_Task description_: Across the listing below, count the lines that mention the string "part". Reply with the figure only.

_Data segment_:
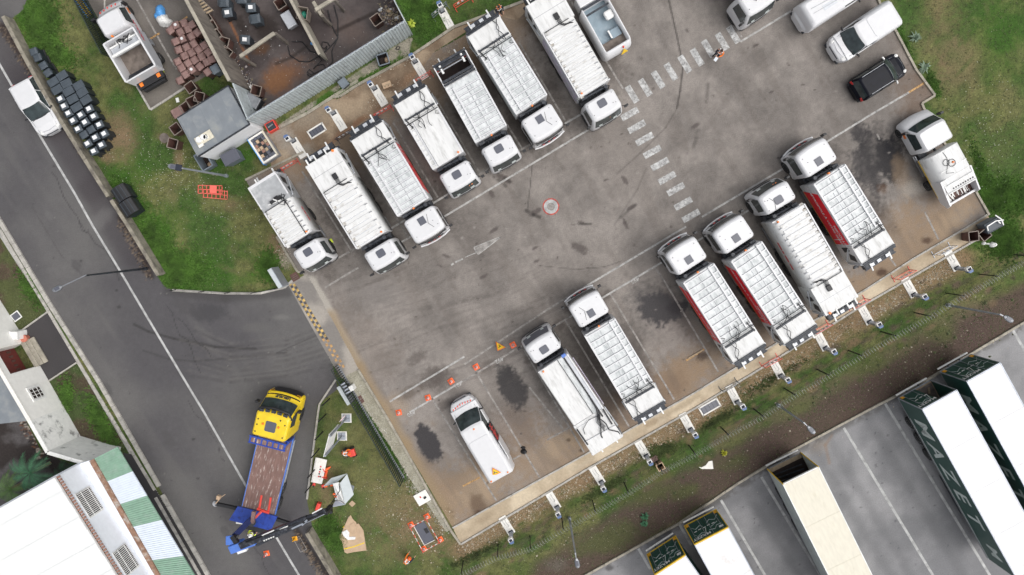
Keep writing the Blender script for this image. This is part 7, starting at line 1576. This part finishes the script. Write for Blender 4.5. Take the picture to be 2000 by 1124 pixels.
def grate(label, u, v, ang, w, d): 
    r = thing('ground_grate', label, 'grate', P(u,v), ang); MB().box(-w/2,w/2,-d/2,d/2,0,.03).build('cover', M['hatch'], r)
    for sx in (-1,1): MB().box(sx*w/2-.05,sx*w/2+.05,-d/2-.05,d/2+.05,0,.06).build('frame_edge', M['slab'], r); MB().box(-w/2,w/2,sx*d/2-.05,sx*d/2+.05,0,.06).build('frame_edge', M['slab'], r)
    for k in range(5): MB().box(-w/2+.1+k*w/5,-w/2+.13+k*w/5,-d/2+.05,d/2-.05,.03,.036).build('grate_joint', M['dark'], r)
grate('dark grate in a white frame on the stony verge', 1386, 795, math.radians(31), 1.45, .62); grate('dark grate in a pale frame on the dirt path behind the upper trucks', 619, 256, math.radians(31), 1.2, .55)
# small portable barriers lying or standing behind the bays
def barrier(label, u, v, ang, m_='redp', w=1.3, first={}):
    if m_ not in first:
        r = thing('plastic_barrier', label, 'barrier', P(u,v), ang, 'portable barriers behind the bays'); h = .95
        for z in (.12,.55,.93): MB().bar((-w/2,0,z),(w/2,0,z),.03,.035).build('rail', M[m_], r)
        for x in (-w/2,w/2): MB().bar((x,0,0),(x,0,.95),.035,.035).bar((x,-.28,.03),(x,.28,.03),.035,.03).build('leg', M[m_], r)
        for k in range(3): MB().box(-.42+k*.32,-.26+k*.32,-.03,.03,.60,.88).build('reflector', M['print'], r)
        first[m_] = r; return r
    return dup(first[m_], P(u,v), ang, label, 'portable barriers behind the bays')
a31 = math.radians(30)
for u, v, lb in [(1600,640,'red barrier on the footpath behind the deep red-banded truck'),(1672,592,'red barrier on the footpath behind the lower ribbed-roof truck'),(1760,536,'red barrier on the footpath behind the rightmost red-banded truck'),(1502,705,'red barrier on the footpath behind the pale red-banded truck'),(568,325,'red barrier beside the grey-tailed small truck'),(750,220,'red barrier left of the smooth-roofed truck tail'),(828,154,'red barrier left of the open-hopper truck'),(905,8,'red barrier at the top edge behind the tenth bay')]: barrier(lb, u, v, a31)
barrier('grey barrier at the right end of the footpath', 1838, 489, a31, 'galv'); barrier('blue-grey barrier with white plate on the footpath near the lower dark grate', 1422, 752, a31, 'binlid'); barrier('dark striped barrier behind the upper red-banded truck', 676, 266, a31, 'navy'); barrier('grey-green folded barrier on the grass above the charging point', 860, 24, math.radians(40), 'bingrey')
r = thing('plastic_barrier', 'salmon plastic barrier panels lying flat on the lawn', 'barrier', P(418,375), math.radians(-3)); bm_ = mat('salmon_barrier', (.85,.16,.12), .5)
for i, (x, y, a_) in enumerate([(-.25,.12,.05),(.15,-.15,-.06)]):
    q = MB(); 
    for yy in (-.28,0,.28): q.bar((x-.85,y+yy,.06+.05*i),(x+.85,y+yy+a_,.06+.05*i),.04,.05)
    for xx in (-.85,-.55,-.25,.05,.35,.65,.85): q.bar((x+xx,y-.28,.06+.05*i),(x+xx,y+.28,.06+.05*i),.035,.05)
    q.build('barrier_panel', bm_, r)
MB().box(-.25,.25,-.1,.45,.12,.15).build('plate', bm_, r)
# traffic cones
def cone(label, u, v, ang, group='traffic cones', first=[None]):
    if first[0] is None:
        r = thing('traffic_cone', label, 'traffic cone', P(u,v), ang, group); MB().box(-.21,.21,-.21,.21,0,.05).build('base', M['coneo'], r, .02)
        prof = [(.15,.05,0),(.122,.16,0),(.122,.16,1),(.098,.27,1),(.098,.27,0),(.078,.36,0),(.078,.36,1),(.055,.46,1),(.055,.46,0),(.03,.58,0)]
        def seg(a_, b_, m_, nm): MB().cyl((0,0,a_[1]),(0,0,b_[1]),a_[0],b_[0],14).build(nm, M[m_], r)
        seg((.15,.05),(.122,.16),'coneo','cone_body'); seg((.124,.16),(.10,.27),'print','white_band'); seg((.098,.27),(.078,.36),'coneo','cone_body'); seg((.08,.36),(.057,.46),'print','white_band'); seg((.055,.46),(.03,.60),'redp','cone_tip')
        first[0] = r; return r
    return dup(first[0], P(u,v), ang, label, group)
for u, v, a_, lb in [(1002,674,.5,'orange cone by the windscreen of the black-hosed truck'),(930,717,.5,'orange cone at the head of the bay 492 line'),(881,745,.6,'orange cone in front of the works van, bay 491'),(836,777,.3,'orange cone at the corner of bays 490 and 491'),(779,806,.2,'orange cone at the outer end of bay 490, nearest the gate'),
    (834,1009,.5,'orange cone at the top corner of the taped pit'),(803,1025,.5,'orange cone at the left corner of the taped pit'),(860,1054,.5,'orange cone at the right corner of the taped pit'),(828,1072,.5,'orange cone at the bottom corner of the taped pit'),(521,1081,.2,'orange cone standing on the road below the crane boom')]: cone(lb, u, v, a_)
r = thing('traffic_cone', 'yellow-orange cone beside the chalked rectangle by the bottom road wall', 'traffic cone', P(576,1052), .2); MB().box(-.19,.19,-.17,.17,0,.06).build('base', M['amber'], r, .02); MB().cyl((0,0,.06),(0,0,.5),.12,.03,12).build('cone_body', M['amber'], r)
def frame_lines(nm, q, w, m_, par, z=.008):
    for a_, b_ in zip(q, q[1:]+q[:1]): strip(par, nm, a_, b_, w, m_, z)
frame_lines('chalk_line', [(573,1053),(585,1048),(599,1073),(587,1079)], 1.2, M['paintf'], RDO)
tri_sign((P(976,676).x, P(976,676).y, .35), (math.radians(55), 0, math.radians(150)), .42, label='yellow roadworks triangle standing by the cone and bay line', cat='warning sign'); 
# taped pit
pit = thing('pit_cover', 'dark pit cover with pale edge inside the cone square', 'pit cover', P(829,1041), math.radians(-62)); MB().box(-.80,.80,-.42,.42,0,.05).build('cover', M['hatch'], pit); MB().box(-.8,.8,-.46,-.42,0,.09).build('edge', M['slab'], pit); MB().box(.8,.84,-.46,.42,0,.09).build('edge', M['slab'], pit); MB().box(-.3,.1,.1,.35,.05,.08).build('mortar_heap', M['black'], pit)
tp = thing('barrier_tape', 'thin red and white tape strung between the four cones', 'tape', P(830,1040)); o0 = tp.location; cs = [P(834,1009),P(860,1054),P(828,1072),P(803,1025)]
for i in range(4):
    a_, b_ = cs[i]-o0, cs[(i+1)%4]-o0; k = 7
    for j in range(k): MB().bar(a_.lerp(b_,j/k)+Vector((0,0,.5)), a_.lerp(b_,(j+1)/k)+Vector((0,0,.5)), .035, .02).build('tape_band', M['print' if j % 2 else 'redp'], tp)
# white slab, cardboard, cut panel, cabinet in the crane sling
r = thing('equipment_plinth', 'square white slab with a small black part on it, by the lower lawn kerb', 'slab', P(825,972), math.radians(30)); MB().box(-.52,.52,-.45,.45,0,.10).build('slab', M['slab'], r, .02); MB().bar((.1,-.1,.12),(.3,-.05,.16),.15,.1).build('black_part', M['black'], r, .03); MB().box(-.12,-.04,.05,.18,.1,.14).build('red_part', M['redlamp'], r)
r = thing('flattened_cardboard', 'big torn flattened cardboard with white scrap and yellow strap on the lawn', 'cardboard', P(688,1045)); o0 = r.location
def flat(nm, q, z0, z1, m_): MB().prism([((P(*p)-o0).x,(P(*p)-o0).y) for p in q][::-1], z0, z1).build(nm, M[m_], r)
flat('sheet', [(661,1046),(667,1042),(672,1030),(680,1012),(685,1006),(688,1012),(692,1017),(695,1019),(697,1024),(700,1022),(706,1030),(710,1036),(716,1075),(692,1078),(678,1081),(673,1078),(669,1060)], .01, .05, 'card')
flat('torn_flap', [(684,1024),(692,1020),(697,1034),(694,1044),(684,1036)], .05, .08, 'card'); flat('white_scrap', [(668,1039),(678,1034),(683,1040),(682,1048),(695,1048),(694,1053),(680,1054),(672,1047)], .05, .09, 'plastic'); flat('yellow_strap', [(672,1071),(690,1067),(712,1059),(712,1061),(690,1069),(673,1073)], .05, .055, 'yellow'); flat('yellow_strap', [(669,1030),(676,1024),(679,1025),(672,1031)], .03, .04, 'yellowp')
r = thing('cardboard_offcut', 'small square cardboard piece on the lawn below the lifted cabinet', 'cardboard', P(688,984), .8); MB().box(-.18,.18,-.18,.18,.01,.04).build('sheet', M['card'], r)
r = thing('hole_panel', 'long white board with a row of red-black holes at the lawn edge', 'board', P(625,918)); o0 = r.location
q = [P(619,891)-o0, P(641,896)-o0, P(631,943)-o0, P(610,939)-o0]; MB().prism([(p.x,p.y) for p in q][::-1], .25, .32).build('board', M['slab'], r, .01); MB().box(-.3,.3,-.7,.7,0,.24).build('trestle', M['wood'], r)
for k, (u, v) in enumerate([(626.5,912),(625.5,917),(624.5,922),(623.5,926),(622.5,931),(625.5,931.5)]): p = P(u,v,.32)-o0; MB().cyl((p.x,p.y,.32),(p.x,p.y,.335),.075,n=4).build('hole', M['inside' if k % 2 else 'redlamp'], r)
r = thing('steel_cabinet', 'pale grey folded steel cabinet slung under the crane boom', 'cabinet', P(670,955,0)); o0 = r.location
def face(nm, pts_, m_='cabinet'):
    v = [P(u,vv_,z)-o0 for u,vv_,z in pts_]; n_ = (v[1]-v[0]).cross(v[2]-v[1]).normalized()*.025
    k = len(v); MB().add([p-n_ for p in v]+[p+n_ for p in v], [tuple(range(k))[::-1], tuple(range(k,2*k))]+[(i,(i+1)%k,k+(i+1)%k,k+i) for i in range(k)]).build(nm, M[m_], r)
face('top_panel', [(664,944,1.3),(678,926,1.3),(691,966,1.0),(674,985,1.0)]); face('back_panel', [(678,925,1.3),(647,934,.9),(631,951,.6),(656,944,1.1)]); face('inner_panel', [(650,945,1.25),(662,942,1.3),(674,986,1.0),(661,980,.4)], 'plastic'); face('side_wing', [(648,991,.3),(674,986,1.0),(665,981,.6),(656,978,.2)], 'paletin'); face('end_lid', [(685,947,.6),(692,950,.6),(690,960,.5),(686,958,.5)], 'galv'); face('floor_panel', [(652,944,.15),(664,944,.15),(672,984,.15),(655,980,.15)], 'cabinet')
for i, (u, v) in enumerate([(648,948),(637,950),(653,965),(656,970)]): p = P(u,v,.6)-o0; MB().box(p.x-.09,p.x+.09,p.y-.05,p.y+.05,.5,.68).build('orange_clip', M['coneo'], r)
for i, (u, v, lb) in enumerate([(614,945,'small red and black clamp at the end of the white board, left'),(632,949,'red clamp between the white board and the lifted cabinet')]): r = thing('floor_clamp', lb, 'clamp', P(u,v), .4*i); MB().box(-.1,.1,-.13,.13,0,.18).build('body', M['redp'], r, .02); MB().box(-.06,.06,-.2,-.06,.18,.24).build('knob', M['black'], r, .02)
for i, (u, v, a_, lb) in enumerate([(642,914,.5,'orange-red glove-like cone lying at the board edge, upper'),(638,924,1.2,'orange-red cone lying at the board edge, lower')]):
    r = thing('fallen_cone', lb.replace('glove-like ',''), 'traffic cone', P(u,v), a_); MB().cyl((-.25,0,.15),(.2,0,.06),.14,.04,12).build('cone_body', M['coneo'], r); MB().box(-.30,-.25,-.2,.2,0,.38).build('base', M['redp'], r, .02)
r = thing('marker_lamp', 'red work lamp with orange head on the grass beneath the boom tip', 'lamp', P(623,988), math.radians(70)); MB().loft([[(x,y,z) for y,z in ((-.14,0),(.14,0),(.14,.35),(-.14,.35))] for x in (-.25,.3)]).build('housing', M['redp'], r, .03); MB().cyl((-.3,0,.2),(-.42,0,.2),.12,.1,12).build('lens', M['orange'], r)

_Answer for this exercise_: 2